Task => Exact reproduction of the data is required, with images excluded.

Source data =>
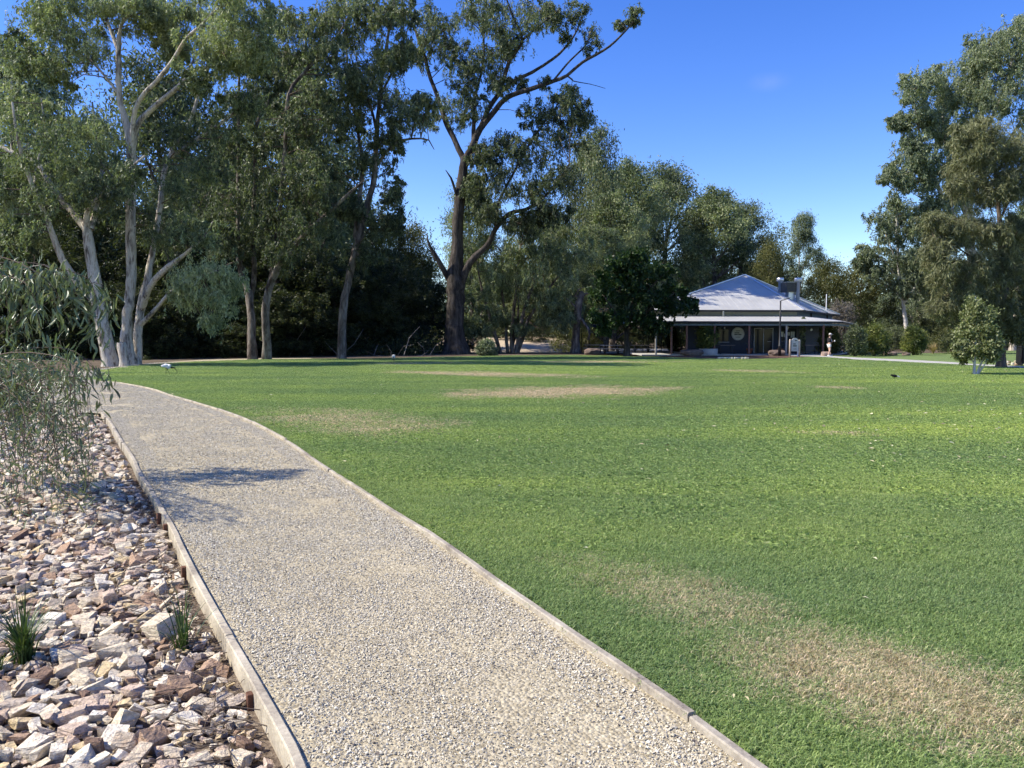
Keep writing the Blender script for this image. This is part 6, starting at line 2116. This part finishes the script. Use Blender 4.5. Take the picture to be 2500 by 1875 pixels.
# stake on the far gravel bend
g = G(120, 958)
lathe_o = lathe('marker_stake', [(0.045, -0.1), (0.045, 0.55), (0.03, 0.58)], M['stake'], None, 8, (g.x, g.y, 0))
tag(lathe_o, 'thin dark stake on the gravel behind the hanging leaves', 'stake')


# ------------------------------------------------------------------ skinned figures
def skin_obj(name, verts, edges, radii, mat, parent=None, sub=2, root=0, loc=None):
    me = bpy.data.meshes.new(name)
    me.from_pydata([tuple(v) for v in verts], edges, [])
    o = bpy.data.objects.new(name, me)
    link(o, parent)
    if loc is not None: o.location = loc
    me.materials.append(mat)
    o.modifiers.new('skin', 'SKIN')
    lay = me.skin_vertices[0].data
    for i, r_ in enumerate(radii):
        lay[i].radius = (r_, r_) if not hasattr(r_, '__len__') else r_
        lay[i].use_root = (i == root)
    o.modifiers['skin'].use_smooth_shade = True
    s_ = o.modifiers.new('sub', 'SUBSURF')
    s_.levels = sub
    s_.render_levels = sub
    return o


M['skin'] = simple('skin_tone', (0.56, 0.36, 0.27), 0.55, 0.3, 0.05, 10)
M['sweater'] = simple('charcoal_sweater', (0.025, 0.022, 0.024), 0.9, 0.15, 0.15, 12)
M['shorts'] = simple('white_shorts', (0.8, 0.8, 0.78), 0.8, 0.2, 0.04, 12)
M['cap'] = simple('pale_cap', (0.62, 0.58, 0.52), 0.8, 0.2, 0.08, 12)
M['hair'] = simple('brown_hair', (0.10, 0.06, 0.035), 0.7, 0.3, 0.2, 20)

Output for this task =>
Keep writing the Blender script for this image. This is part 6, starting at line 2116. This part finishes the script. Use Blender 4.5. Take the picture to be 2500 by 1875 pixels.
# stake on the far gravel bend
g = G(120, 958)
lathe_o = lathe('marker_stake', [(0.045, -0.1), (0.045, 0.55), (0.03, 0.58)], M['stake'], None, 8, (g.x, g.y, 0))
tag(lathe_o, 'thin dark stake on the gravel behind the hanging leaves', 'stake')


# ------------------------------------------------------------------ skinned figures
def skin_obj(name, verts, edges, radii, mat, parent=None, sub=2, root=0, loc=None):
    me = bpy.data.meshes.new(name)
    me.from_pydata([tuple(v) for v in verts], edges, [])
    o = bpy.data.objects.new(name, me)
    link(o, parent)
    if loc is not None: o.location = loc
    me.materials.append(mat)
    o.modifiers.new('skin', 'SKIN')
    lay = me.skin_vertices[0].data
    for i, r_ in enumerate(radii):
        lay[i].radius = (r_, r_) if not hasattr(r_, '__len__') else r_
        lay[i].use_root = (i == root)
    o.modifiers['skin'].use_smooth_shade = True
    s_ = o.modifiers.new('sub', 'SUBSURF')
    s_.levels = sub
    s_.render_levels = sub
    return o


M['skin'] = simple('skin_tone', (0.56, 0.36, 0.27), 0.55, 0.3, 0.05, 10)
M['sweater'] = simple('charcoal_sweater', (0.025, 0.022, 0.024), 0.9, 0.15, 0.15, 12)
M['shorts'] = simple('white_shorts', (0.8, 0.8, 0.78), 0.8, 0.2, 0.04, 12)
M['cap'] = simple('pale_cap', (0.62, 0.58, 0.52), 0.8, 0.2, 0.08, 12)
M['hair'] = simple('brown_hair', (0.10, 0.06, 0.035), 0.7, 0.3, 0.2, 20)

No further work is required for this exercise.